REPUBLIKA.CO.ID, JAKARTA – Pengurus Majelis Tarjih Pimpinan Pusat Muhammadiyah, Ustadz Wawan Gunawan Abdul Wahid menjelaskan tentang peruntukan hewan qurban.
Menurut dia, ayat Alquran telah menegaskan bahwa hewan qurban itu secara garis besar menjadi milik dua kelompok.
Pertama, milik shahibul qurban. Kedua, milik masyarakat yang kurang beruntung yang dalam bahasa Alquran diistilahkan sebagai al-qani’ wal-mu’tar (Surat al-Hajj [22]:36) dan al-bais al-faqir (Surat al-Hajj [22]:28).
"Nisbah saham yang dimiliki shahibul qurban dengan fakir miskin dalam hewan qurban ini adalah 1/3 berbanding 2/3," ujar Ustadz Wawan kepada Republika.co.id, Jumat (24/6/2022).
Menurut dia, hal itu didasarkan pada hadits Nabi Muhammad SAW sebagai berikut:
عَنْ عَمْرَةَ بِنْتِ عَبْدِ الرَّحْمَنِ قَالَتْ سَمِعْتُ عَائِشَةَ تَقُولُ دَفَّ نَاسٌ مِنْ أَهْلِ الْبَادِيَةِ حَضْرَةَ الأَضْحَى فِى زَمَانِ رَسُولِ اللَّهِ -صلى الله عليه وسلم- فَقَالَ رَسُولُ اللَّهِ -صلى الله عليه وسلم- « ادَّخِرُوا الثُّلُثَ وَتَصَدَّقُوا بِمَا بَقِى
Dari ‘Amrah binti Abdirrahman dia berkata, "Saya mendengar Aisyah berkata, ”Pada zaman Rasulullah SAW orang-orang kampung pada berdatangan berbondong-bondong menyaksikan Idul Adha. Lalu Rasulullah SAW bersabda, ”Simpanlah sepertiganya dan sshaqdakahkanlah duapertiganya.” (HR Abu Dawud).

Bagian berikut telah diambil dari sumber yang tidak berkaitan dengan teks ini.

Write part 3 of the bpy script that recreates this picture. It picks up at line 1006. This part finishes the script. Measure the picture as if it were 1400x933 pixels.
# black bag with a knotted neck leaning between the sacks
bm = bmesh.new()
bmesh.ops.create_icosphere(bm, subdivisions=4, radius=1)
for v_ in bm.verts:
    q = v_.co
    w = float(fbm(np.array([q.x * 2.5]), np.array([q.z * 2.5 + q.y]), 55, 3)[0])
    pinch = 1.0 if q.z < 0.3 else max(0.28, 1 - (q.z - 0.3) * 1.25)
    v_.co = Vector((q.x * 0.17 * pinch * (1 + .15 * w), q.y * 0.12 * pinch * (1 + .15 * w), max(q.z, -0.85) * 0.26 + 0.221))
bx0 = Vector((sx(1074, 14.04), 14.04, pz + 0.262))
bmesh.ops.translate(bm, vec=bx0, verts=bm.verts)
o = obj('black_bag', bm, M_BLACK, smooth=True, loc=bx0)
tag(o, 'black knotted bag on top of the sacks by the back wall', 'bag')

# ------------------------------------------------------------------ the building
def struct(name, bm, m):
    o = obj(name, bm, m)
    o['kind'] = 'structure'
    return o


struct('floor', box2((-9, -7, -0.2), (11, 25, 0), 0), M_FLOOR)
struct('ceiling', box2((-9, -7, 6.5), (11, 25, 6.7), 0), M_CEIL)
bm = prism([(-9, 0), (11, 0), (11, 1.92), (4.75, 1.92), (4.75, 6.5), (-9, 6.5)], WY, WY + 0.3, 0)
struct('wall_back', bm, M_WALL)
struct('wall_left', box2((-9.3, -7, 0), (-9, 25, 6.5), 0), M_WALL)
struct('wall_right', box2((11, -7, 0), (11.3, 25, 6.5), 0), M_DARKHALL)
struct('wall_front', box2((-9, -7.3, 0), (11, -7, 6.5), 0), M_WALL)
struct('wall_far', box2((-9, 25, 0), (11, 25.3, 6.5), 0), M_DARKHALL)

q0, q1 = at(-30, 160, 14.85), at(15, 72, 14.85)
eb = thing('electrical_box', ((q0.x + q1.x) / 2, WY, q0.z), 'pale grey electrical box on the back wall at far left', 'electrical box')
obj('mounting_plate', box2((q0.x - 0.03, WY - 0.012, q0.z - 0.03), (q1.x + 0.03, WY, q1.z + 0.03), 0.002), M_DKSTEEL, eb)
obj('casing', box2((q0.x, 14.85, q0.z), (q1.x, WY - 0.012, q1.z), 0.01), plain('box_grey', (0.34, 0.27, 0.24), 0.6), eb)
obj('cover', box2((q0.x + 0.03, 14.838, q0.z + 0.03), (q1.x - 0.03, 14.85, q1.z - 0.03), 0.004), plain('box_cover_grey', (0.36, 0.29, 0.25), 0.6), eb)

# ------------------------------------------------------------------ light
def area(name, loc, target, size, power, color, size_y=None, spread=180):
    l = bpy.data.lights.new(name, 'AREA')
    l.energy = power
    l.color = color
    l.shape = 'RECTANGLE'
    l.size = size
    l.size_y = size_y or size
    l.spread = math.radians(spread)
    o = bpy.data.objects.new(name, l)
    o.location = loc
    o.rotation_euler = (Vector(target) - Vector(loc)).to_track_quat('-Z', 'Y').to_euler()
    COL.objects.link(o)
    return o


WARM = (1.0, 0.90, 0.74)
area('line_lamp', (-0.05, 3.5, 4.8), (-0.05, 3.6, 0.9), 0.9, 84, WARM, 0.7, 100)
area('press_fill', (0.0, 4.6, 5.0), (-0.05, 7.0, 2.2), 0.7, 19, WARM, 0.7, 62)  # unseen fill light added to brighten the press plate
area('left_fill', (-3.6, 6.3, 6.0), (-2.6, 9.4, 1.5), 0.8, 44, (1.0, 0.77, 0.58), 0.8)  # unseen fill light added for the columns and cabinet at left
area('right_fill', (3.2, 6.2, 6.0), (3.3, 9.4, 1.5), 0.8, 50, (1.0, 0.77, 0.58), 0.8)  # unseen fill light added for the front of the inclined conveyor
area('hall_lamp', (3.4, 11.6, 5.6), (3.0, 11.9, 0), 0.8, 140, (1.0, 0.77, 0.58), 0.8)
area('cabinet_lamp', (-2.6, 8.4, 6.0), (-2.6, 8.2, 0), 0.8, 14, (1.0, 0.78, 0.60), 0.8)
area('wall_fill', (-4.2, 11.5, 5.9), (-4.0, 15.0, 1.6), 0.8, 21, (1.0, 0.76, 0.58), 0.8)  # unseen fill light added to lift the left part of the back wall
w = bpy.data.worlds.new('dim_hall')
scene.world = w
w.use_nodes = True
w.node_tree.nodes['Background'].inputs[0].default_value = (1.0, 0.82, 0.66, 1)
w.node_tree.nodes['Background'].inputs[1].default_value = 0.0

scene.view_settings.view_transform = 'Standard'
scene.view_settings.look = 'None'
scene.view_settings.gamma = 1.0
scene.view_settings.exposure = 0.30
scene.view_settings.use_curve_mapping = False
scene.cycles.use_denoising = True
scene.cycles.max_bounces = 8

Peruntukan ini ditegaskan oleh atsar yang diceritakan oleh Abdullah bin Abbas sebagaimana dikutip Abul Hasan Ubaidillah al-Mubarakfuri dalam kitabnya Mir’atul al-Mafatih Syarh Misykat al-Mashaabih (IX:244) bahwa Nabi Muhammad SAW membagikan daging qurbannya sepertiga untuk keluarganya, sepertiga untuk tetangganya yang miskin dan sepertiga sisanya untuk orang yang minta-minta (wa yuth’imu ahla baithitstsulutsa, wa fuqaraa jiiraanihitstsulutsa wa yatashaddaqu ‘alassuaali bitstsulutsi).
Ustadz Wawan mengatakan, peruntukan hewan qurban ini selayaknya diperhatikan dengan seksama oleh panitia qurban.
Jika tidak yang dikhawatirkan adalah mencuatnya pelanggaran dalam berbagai bentuknya. Salah satu pelanggaran yang acapkali terjadi adalah diambilnya daging tanpa dipastikan terlebih dahulu lewat akad bahwa daging itu milik atau jatah siapa lalu dimasak kemudian dihidangkan sebagai santapan lauk panitia kurban.
Jika tidak dipastikan, maka daging yang dimasak itu masih antara hak shahibul qurban atau hak orang-orang miskin.
Mengambil hak orang miskin tentu tindakan yang tidak terpuji kecuali yang menjadi panitia dipastikan seluruhnya orang-orang yang miskin. Sementara, mengambil hak shahibul qurban tanpa dipastikan terlebih dahulu kerelaannya pun merupakan tindakan yang tidak elok.
Menurut Ustadz Wawan, kerelaan diperlukan kerana sangat mungkin shahibul qurban sudah berkalkulasi bahwa daging qurban yang menjadi haknya akan berjumlah sekian kuantitasnya dan akan dia olah untuk keperluan olahan makanan tertentu.
"Mengantisipasi hal sedemikian itu, kiranya jauh sebelum waktu penyembelihan tiba dimusyawarahkan terlebih dahulu untuk menyepakati antara kerelaan shahibul qurban menyerahkan bagian kecil dari jatahnya untuk konsumsi panitia atau konsumsi panitia itu menjadi kewajiban shahibul qurban yang diwujudkan dalam bentuk dana operaional yang dibayarkan kepada panitia," jelas Ustadz Wawan.